# [SHORT TASK]
Repeat exactly the lines from the start of the material below up to and including the "b.obj('window_sill',bld)" line.
....
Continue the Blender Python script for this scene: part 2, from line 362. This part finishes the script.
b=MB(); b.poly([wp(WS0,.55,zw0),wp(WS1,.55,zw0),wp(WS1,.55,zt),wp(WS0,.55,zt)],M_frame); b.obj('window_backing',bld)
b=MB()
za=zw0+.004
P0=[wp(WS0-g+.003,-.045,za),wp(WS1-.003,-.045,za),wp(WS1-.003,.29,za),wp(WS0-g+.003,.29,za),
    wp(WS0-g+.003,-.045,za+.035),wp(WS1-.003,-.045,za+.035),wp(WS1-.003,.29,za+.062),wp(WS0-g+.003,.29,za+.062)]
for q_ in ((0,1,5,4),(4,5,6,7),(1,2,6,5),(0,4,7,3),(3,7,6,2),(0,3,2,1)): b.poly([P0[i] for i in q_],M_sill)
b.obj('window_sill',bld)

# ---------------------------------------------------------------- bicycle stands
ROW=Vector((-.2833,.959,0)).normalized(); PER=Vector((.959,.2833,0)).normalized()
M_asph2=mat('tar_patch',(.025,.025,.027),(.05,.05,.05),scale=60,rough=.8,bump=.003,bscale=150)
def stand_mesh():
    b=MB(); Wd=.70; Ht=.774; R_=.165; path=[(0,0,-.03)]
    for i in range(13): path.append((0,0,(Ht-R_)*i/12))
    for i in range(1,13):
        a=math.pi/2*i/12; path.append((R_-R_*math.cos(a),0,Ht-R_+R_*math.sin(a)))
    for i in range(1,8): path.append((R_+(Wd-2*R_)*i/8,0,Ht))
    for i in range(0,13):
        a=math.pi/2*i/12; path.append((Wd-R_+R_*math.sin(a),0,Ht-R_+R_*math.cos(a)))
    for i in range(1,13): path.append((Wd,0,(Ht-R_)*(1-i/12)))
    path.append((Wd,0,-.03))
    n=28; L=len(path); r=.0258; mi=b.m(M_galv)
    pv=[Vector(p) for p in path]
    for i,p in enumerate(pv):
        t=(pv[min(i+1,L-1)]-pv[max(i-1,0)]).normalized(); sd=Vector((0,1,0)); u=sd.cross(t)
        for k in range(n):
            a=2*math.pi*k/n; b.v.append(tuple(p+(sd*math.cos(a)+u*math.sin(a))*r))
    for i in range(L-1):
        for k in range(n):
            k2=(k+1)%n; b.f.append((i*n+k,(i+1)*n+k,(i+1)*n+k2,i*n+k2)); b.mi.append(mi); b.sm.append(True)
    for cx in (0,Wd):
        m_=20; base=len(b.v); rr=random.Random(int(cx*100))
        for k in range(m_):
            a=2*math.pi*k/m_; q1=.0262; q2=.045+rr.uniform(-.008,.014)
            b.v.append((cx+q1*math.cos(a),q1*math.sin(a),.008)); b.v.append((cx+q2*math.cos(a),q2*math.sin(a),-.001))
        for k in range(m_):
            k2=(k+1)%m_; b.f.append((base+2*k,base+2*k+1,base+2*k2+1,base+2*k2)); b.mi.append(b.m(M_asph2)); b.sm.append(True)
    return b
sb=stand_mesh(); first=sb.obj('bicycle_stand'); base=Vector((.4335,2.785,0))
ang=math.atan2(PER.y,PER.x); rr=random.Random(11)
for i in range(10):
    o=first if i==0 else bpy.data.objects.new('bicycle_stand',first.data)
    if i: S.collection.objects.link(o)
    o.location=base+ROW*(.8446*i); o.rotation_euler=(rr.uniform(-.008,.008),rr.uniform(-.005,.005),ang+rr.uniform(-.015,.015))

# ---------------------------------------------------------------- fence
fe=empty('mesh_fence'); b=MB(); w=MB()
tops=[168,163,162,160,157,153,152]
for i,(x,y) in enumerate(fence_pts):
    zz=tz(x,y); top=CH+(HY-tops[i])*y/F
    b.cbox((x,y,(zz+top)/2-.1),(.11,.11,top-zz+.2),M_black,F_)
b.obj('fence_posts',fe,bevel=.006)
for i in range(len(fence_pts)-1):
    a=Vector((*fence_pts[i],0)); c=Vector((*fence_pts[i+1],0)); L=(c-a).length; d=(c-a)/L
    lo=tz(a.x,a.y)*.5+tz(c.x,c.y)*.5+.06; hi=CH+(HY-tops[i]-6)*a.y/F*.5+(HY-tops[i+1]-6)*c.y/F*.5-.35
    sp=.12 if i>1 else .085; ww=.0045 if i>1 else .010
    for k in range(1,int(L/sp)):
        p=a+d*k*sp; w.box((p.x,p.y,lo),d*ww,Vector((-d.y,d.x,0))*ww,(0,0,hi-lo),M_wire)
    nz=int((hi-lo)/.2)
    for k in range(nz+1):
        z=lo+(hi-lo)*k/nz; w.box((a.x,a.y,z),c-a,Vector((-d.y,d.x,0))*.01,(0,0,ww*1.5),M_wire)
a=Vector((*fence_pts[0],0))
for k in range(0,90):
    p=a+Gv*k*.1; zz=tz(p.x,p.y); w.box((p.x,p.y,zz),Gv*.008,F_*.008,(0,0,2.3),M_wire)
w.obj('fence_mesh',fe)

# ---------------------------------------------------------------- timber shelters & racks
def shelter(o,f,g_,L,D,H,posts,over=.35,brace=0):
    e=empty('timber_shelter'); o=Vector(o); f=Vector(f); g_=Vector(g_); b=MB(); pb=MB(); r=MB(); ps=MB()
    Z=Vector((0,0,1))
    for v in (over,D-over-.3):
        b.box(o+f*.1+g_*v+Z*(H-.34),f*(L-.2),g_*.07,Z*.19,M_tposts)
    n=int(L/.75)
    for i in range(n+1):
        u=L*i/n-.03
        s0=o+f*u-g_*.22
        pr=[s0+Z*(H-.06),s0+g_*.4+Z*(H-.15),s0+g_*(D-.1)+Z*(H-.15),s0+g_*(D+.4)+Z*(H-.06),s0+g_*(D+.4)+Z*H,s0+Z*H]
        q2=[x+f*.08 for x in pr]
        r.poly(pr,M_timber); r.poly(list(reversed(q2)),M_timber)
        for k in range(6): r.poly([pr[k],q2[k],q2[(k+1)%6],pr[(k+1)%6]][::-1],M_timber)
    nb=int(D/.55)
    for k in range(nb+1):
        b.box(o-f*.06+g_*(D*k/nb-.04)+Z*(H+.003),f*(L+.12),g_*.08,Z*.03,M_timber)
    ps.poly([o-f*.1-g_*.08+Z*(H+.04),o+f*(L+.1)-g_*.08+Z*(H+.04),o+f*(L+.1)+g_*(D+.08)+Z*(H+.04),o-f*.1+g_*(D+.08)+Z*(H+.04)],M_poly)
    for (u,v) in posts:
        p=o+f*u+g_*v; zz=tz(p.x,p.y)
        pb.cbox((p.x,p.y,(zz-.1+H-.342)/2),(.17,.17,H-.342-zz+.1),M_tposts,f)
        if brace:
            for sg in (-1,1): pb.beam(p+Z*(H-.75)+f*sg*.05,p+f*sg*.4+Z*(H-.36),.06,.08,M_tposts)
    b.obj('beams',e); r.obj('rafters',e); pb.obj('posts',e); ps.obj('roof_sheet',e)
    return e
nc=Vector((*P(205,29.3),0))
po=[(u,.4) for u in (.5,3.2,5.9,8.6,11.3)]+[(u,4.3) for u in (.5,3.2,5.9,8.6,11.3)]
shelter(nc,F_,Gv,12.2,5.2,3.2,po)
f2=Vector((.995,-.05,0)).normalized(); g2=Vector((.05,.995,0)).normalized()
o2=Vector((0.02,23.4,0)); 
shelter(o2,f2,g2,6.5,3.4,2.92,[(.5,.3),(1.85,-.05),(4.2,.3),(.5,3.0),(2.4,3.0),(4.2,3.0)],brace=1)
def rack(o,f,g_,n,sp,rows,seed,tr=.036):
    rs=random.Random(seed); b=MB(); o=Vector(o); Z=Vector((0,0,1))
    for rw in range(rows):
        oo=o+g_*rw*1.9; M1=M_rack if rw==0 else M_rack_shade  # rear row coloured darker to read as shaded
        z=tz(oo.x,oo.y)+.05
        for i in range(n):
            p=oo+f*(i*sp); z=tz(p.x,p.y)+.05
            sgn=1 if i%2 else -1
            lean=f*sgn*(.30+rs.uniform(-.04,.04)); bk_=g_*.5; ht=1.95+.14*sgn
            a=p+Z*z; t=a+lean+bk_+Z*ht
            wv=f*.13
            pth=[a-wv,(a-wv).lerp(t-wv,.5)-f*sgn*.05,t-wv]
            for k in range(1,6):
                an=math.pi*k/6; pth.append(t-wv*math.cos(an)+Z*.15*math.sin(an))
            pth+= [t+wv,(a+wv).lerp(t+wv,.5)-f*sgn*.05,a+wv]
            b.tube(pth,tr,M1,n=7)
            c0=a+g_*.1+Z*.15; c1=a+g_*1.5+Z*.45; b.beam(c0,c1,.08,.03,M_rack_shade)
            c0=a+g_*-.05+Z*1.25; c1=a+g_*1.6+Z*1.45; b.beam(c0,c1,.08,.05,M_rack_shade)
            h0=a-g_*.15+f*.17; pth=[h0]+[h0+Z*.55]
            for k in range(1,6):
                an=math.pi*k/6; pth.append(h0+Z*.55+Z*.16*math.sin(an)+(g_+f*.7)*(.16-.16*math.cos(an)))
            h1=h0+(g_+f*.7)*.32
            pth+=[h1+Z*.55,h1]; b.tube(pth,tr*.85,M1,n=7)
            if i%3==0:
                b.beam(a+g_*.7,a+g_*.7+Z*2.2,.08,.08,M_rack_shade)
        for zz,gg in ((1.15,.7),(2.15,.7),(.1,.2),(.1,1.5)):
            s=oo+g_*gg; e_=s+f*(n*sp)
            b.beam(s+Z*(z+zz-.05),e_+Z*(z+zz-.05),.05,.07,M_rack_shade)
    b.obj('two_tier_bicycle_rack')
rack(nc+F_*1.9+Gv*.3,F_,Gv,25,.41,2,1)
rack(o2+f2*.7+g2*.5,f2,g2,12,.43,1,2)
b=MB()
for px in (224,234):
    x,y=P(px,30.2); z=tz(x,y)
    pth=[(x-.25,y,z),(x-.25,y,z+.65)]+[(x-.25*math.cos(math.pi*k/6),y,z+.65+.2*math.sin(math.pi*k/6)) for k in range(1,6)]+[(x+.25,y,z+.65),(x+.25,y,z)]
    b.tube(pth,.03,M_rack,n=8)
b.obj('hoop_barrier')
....
# [FULL RESPONSE]
Continue the Blender Python script for this scene: part 2, from line 362. This part finishes the script.
b=MB(); b.poly([wp(WS0,.55,zw0),wp(WS1,.55,zw0),wp(WS1,.55,zt),wp(WS0,.55,zt)],M_frame); b.obj('window_backing',bld)
b=MB()
za=zw0+.004
P0=[wp(WS0-g+.003,-.045,za),wp(WS1-.003,-.045,za),wp(WS1-.003,.29,za),wp(WS0-g+.003,.29,za),
    wp(WS0-g+.003,-.045,za+.035),wp(WS1-.003,-.045,za+.035),wp(WS1-.003,.29,za+.062),wp(WS0-g+.003,.29,za+.062)]
for q_ in ((0,1,5,4),(4,5,6,7),(1,2,6,5),(0,4,7,3),(3,7,6,2),(0,3,2,1)): b.poly([P0[i] for i in q_],M_sill)
b.obj('window_sill',bld)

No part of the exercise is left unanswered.